TASK OBJECTIVE ▸ Of the lines in the listing, how many include the string "high"? Write the number and nothing else.
%%
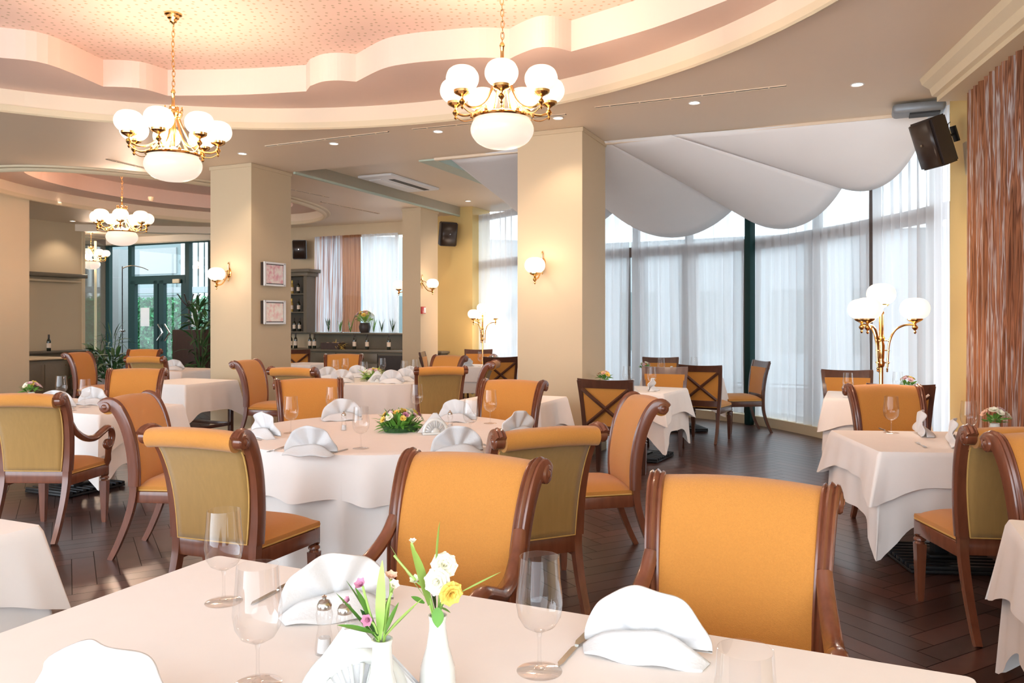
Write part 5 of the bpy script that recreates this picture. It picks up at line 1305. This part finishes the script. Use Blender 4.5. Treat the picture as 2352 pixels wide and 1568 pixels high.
for k, dx in enumerate((-.14,.0,.12)):
    bm = BM(); lathe(bm, [(0,-.04),(.03,-.028),(.042,0),(.03,.03),(0,.036)], 14); o = obj('fruit', bm, 'p_peach', loc=tuple(Vector((x, y, .99)) + Vector((dx*CT, -dx*ST, .02))))
    tag(o, '%s pale round fruit in the dark crate on the bar' % ('left','middle','right')[k], 'fruit', 'fruit in the crate')
x, y = onV(838, 14.28); bouquet('large bouquet in a dark pot on the ledge in front of the bar curtains', x, y, 1.251, .24, .2, .26, 18, 31, vase=(.13,.21,'blackplastic'), cols=('p_rose','p_white','p_peach','p_yellow'), br=.05, nleaf=60, leafm='leaf_light')
for k, (px, lab) in enumerate(((755,'leftmost clear jar with twigs on the bar ledge'),(781,'second clear jar with twigs on the bar ledge'),(805,'clear glass box with green stems on the bar ledge'),(858,'clear jar immediately right of the bar bouquet'),(877,'jar with dark twigs right of the bar bouquet'),(902,'rightmost clear jar on the bar ledge'))):
    x, y = onV(px, 14.27); t = thing('glass_jar', lab, 'jar', (x, y, 1.251), 0, 'glass jars on the bar ledge'); rn = random.Random(k)
    bm = BM(); lathe(bm, [(0,.003),(.055,.003),(.06,.02),(.055,.18),(.05,.24),(.052,.25)], 20); obj('jar_body', bm, 'glass', t)
    bm = BM()
    for q in range(10):
        a = rn.uniform(0,6.28); leaf(bm, (0,0,.01), (math.cos(a)*.25, math.sin(a)*.25, 1), rn.uniform(.15,.34), .012, rn, .3, 4)
    obj('twigs', bm, 'leaf_dark' if k in (0,4,5) else 'leaf', t)
# left sideboard
t = thing('sideboard', 'olive grey sideboard with panelled doors at the left wall', 'cabinet')
def lb(name, m, u0, u1, v0, v1, z0, z1, par, bev=0):
    bm = BM(); c = uv((u0+u1)/2, (v0+v1)/2); box(bm, (*c, (z0+z1)/2), (u1-u0, v1-v0, z1-z0), -T, bev=bev); return obj(name, bm, m, par, smooth=bool(bev))
lb('cabinet_body', 'cabinet', -15.6, -15.0, 9.2, 12.0, 0, .84, t); lb('worktop', 'cab_dark', -15.6, -14.95, 9.1, 12.05, .84, .88, t, .006)
for k in range(4):
    v0 = 9.3+k*.68; d = lb('door', 'cabinet', -15.0, -14.97, v0, v0+.62, .08, .78, t, .005); lb('door_moulding', 'cab_dark', -14.97, -14.96, v0+.09, v0+.53, .18, .68, d, .004)
    q = uv(-14.95, v0+.56); bm = BM(); lathe(bm, [(0,-.015),(.015,0),(0,.015)], 10, (*q, .6)); obj('knob', bm, 'brass', d)
x, y = uv(-14.3, 9.9); t2 = thing('serving_cabinet', 'small olive cabinet with rounded pale top beside the sideboard', 'cabinet', (x, y, 0), -T)
bm = BM(); box(bm, (0,0,.39), (1.0,.9,.78), bev=.01); obj('cabinet_body', bm, 'cabinet', t2)
bm = BM(); box(bm, (.02,0,.80), (1.1,1.0,.035), bev=.015); obj('worktop', bm, 'cream', t2)
bm = BM(); box(bm, (.505,-.22,.4), (.02,.38,.6), bev=.004); obj('door', bm, 'cabinet', t2); bm = BM(); box(bm, (.505,.22,.4), (.02,.38,.6), bev=.004); obj('door', bm, 'cabinet', t2)
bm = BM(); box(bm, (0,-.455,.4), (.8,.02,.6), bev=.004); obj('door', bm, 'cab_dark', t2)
x, y = uv(-14.35, 9.92); bottle('dark wine bottle at far left on the small cabinet', x, y, .819, 'dark', 1.1, 'bottles on the left cabinets')
x, y = uv(-15.3, 11.1); bottle('dark wine bottle on the left sideboard, right of the other', x, y, .881, 'dark', 1.1, 'bottles on the left cabinets')
o = lb('wall_shelf', 'cabinet', -15.62, -15.3, 9.0, 12.0, 2.42, 2.50, None, .01); tag(o, 'olive moulded shelf high on the left wall, upper of two', 'shelf'); o = lb('wall_shelf', 'cream', -15.62, -15.42, 9.0, 11.95, 2.32, 2.36, None, .006); tag(o, 'thin pale shelf under the olive shelf on the left wall', 'shelf')
# planter, plants and coat stand near the entrance
px0 = onV(442, 12.6); t = thing('planter_box', 'dark brown wooden planter box beside the central pillar', 'planter', (px0[0], px0[1], 0), -T)
bm = BM(); box(bm, (0,0,.66), (.66,.45,1.32), bev=.01); obj('box', bm, 'planter', t)
def plant(label, x, y, z, n, L, w, seed, pot=None, spread=1, m='leaf_dark', stemh=.3, cat='plant'):
    rn = random.Random(seed); t = thing('potted_plant', label, cat, (x, y, z), 0, 'plants near the entrance')
    if pot: bm = BM(); lathe(bm, [(0,0),(pot*.75,0),(pot,pot*1.6),(pot*.9,pot*1.6),(pot*.85,pot*1.5),(0,pot*1.5)], 20); obj('pot', bm, 'whitepaint', t); b = pot*1.5
    else: b = 0
    bm = BM()
    for k in range(4): a = k*1.6; tube(bm, [(0,0,b),(.08*math.cos(a)*spread, .08*math.sin(a)*spread, b+stemh*.6),(.16*math.cos(a)*spread, .16*math.sin(a)*spread, b+stemh*1.2)], .008, 6)
    obj('stems', bm, 'leaf_dark', t)
    bm = BM()
    for k in range(n):
        a = rn.uniform(0, 6.28); el = rn.uniform(-.3, 1.3); h = b+rn.uniform(0, stemh*1.2); s = .14*spread*rn.random()
        leaf(bm, (s*math.cos(a), s*math.sin(a), h), (math.cos(a)*math.cos(el), math.sin(a)*math.cos(el), math.sin(el)), L*rn.uniform(.6,1.2), w, rn, .9, 5)
    obj('leaves', bm, m, t); return t
plant('dark leafy plant growing from the brown planter box', px0[0]+.12, px0[1], 1.32, 60, .34, .03, 4, stemh=.45)
x, y = onV(455, 12.2); plant('dark plant hanging in front of the planter box, beside the pillar', x+.05, y, 0, 60, .34, .028, 5, pot=.16, stemh=.95, spread=1.2)
x, y = onV(256, 12.2); plant('tall palm-like plant in a white pot left of the entrance', x, y, 0, 45, .42, .016, 6, pot=.18, stemh=.8, spread=1.3)
x, y = onV(262, 11.2); plant('bushy low plant behind the amber chairs at left', x, y, 0, 90, .35, .035, 7, pot=.18, stemh=.45, spread=1.6)
x, y = onV(222, 11.4); plant('dark leaved plant in a white pot beside the olive wall edge', x, y, 0, 40, .35, .04, 9, pot=.2, stemh=.6, spread=1.1)
x, y = onV(434, 14.0); t = thing('coat_stand', 'dark coat stand with curved hooks in front of the entrance glazing', 'coat stand', (x, y, 0), 0)
bm = BM(); lathe(bm, [(0,0),(.18,0),(.18,.03),(.03,.05),(.022,.1),(.022,1.9),(.03,1.95),(0,2.0)], 16); obj('pole', bm, 'planter', t)
for k in range(8):
    a = 2*PI*k/8; bm = BM(); tube(bm, spline([(0,0,1.82),(.12*math.cos(a), .12*math.sin(a), 1.93),(.26*math.cos(a), .26*math.sin(a), 2.12)], 5), .012, 6); lathe(bm, [(0,-.02),(.02,0),(0,.02)], 8, (.26*math.cos(a), .26*math.sin(a), 2.12)); obj('hook', bm, 'planter', t)
x, y = onV(281, 13.2); bm = BM(); lathe(bm, [(0,0),(.14,0),(.14,.02),(.014,.03),(.012,2.75),(0,2.78)], 12); t = thing('metal_stand', 'thin dark upright pole stand before the entrance glazing', 'stand', (x, y, 0)); obj('pole', bm, 'blackmetal', t)
bm = BM(); tube(bm, spline([(0,0,2.72),(.2,0,2.78),(.45,0,2.74),(.6,0,2.68)], 5), .012, 6); obj('arm', bm, 'steel', t)
bm = BM(); lathe(bm, [(0,0),(.06,.0),(.07,.03),(.02,.05),(0,.05)], 12, (0,0,1.25)); obj('dish', bm, 'steel', t)
# glass partition left of the entrance
a = uv(-15.7, 12.2); b = uv(-17.6, 14.3); t = thing('glass_partition', 'clear glass partition beside the olive wall at left', 'glass partition')
bm = BM(); bm.faces.new([bm.verts.new((*a, .02)), bm.verts.new((*b, .02)), bm.verts.new((*b, 3.4)), bm.verts.new((*a, 3.4))]); o = obj('pane', bm, 'pane', t, smooth=False); md = o.modifiers.new('Solidify', 'SOLIDIFY'); md.thickness = .01
bm = BM(); box(bm, (*uv(-16.7, 13.3), 1.7), (.05,.05,3.4), .3); obj('post', bm, 'cream', t)
# ================================================================ CAMERA, LIGHT
cam = bpy.data.cameras.new('camera'); co = bpy.data.objects.new('camera', cam); COL.objects.link(co)
co.location = (0, 0, H); co.rotation_euler = (PI/2, 0, 0); cam.sensor_width = 36; cam.lens = F/2352*36
cam.shift_y = -(784-HY)/2352; cam.clip_start = .05; cam.clip_end = 200
scene.camera = co
def lamp(kind, name, loc, e, col, **k):
    l = bpy.data.lights.new(name, kind); l.energy = e; l.color = col
    for a, b in k.items(): setattr(l, a, b)
    o = bpy.data.objects.new(name, l); COL.objects.link(o); o.location = loc; return o
w = bpy.data.worlds.new('world'); scene.world = w; w.use_nodes = True
bg = w.node_tree.nodes['Background']; bg.inputs[0].default_value = (.82,.91,1,1); bg.inputs[1].default_value = 3.7
for (x, y, z, e) in LAMPS: lamp('POINT', 'lamp_light', (x, y, z), e, (1,.74,.56), shadow_soft_size=.14)
for (x, y, z) in DOWN:
    o = lamp('SPOT', 'downlight_light', (x, y, z-.03), 22, (1,.8,.62), spot_size=math.radians(110), spot_blend=.6, shadow_soft_size=.05)
# daylight entering by the glazed bay and the bar windows
def daylight(pt, look, sx, sz, e, col=(.78,.9,1)):
    o = lamp('AREA', 'window_daylight', pt, e, col, shape='RECTANGLE', size=sx, size_y=sz)
    o.rotation_euler = (Vector(look)-Vector(pt)).to_track_quat('-Z', 'Z').to_euler()
vs = scene.view_settings; scene.display_settings.display_device = 'sRGB'
vs.view_transform = 'Standard'; vs.look = 'None'; vs.gamma = 1; vs.exposure = .74; vs.use_curve_mapping = False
%%
WORKED SOLUTION ▸ 2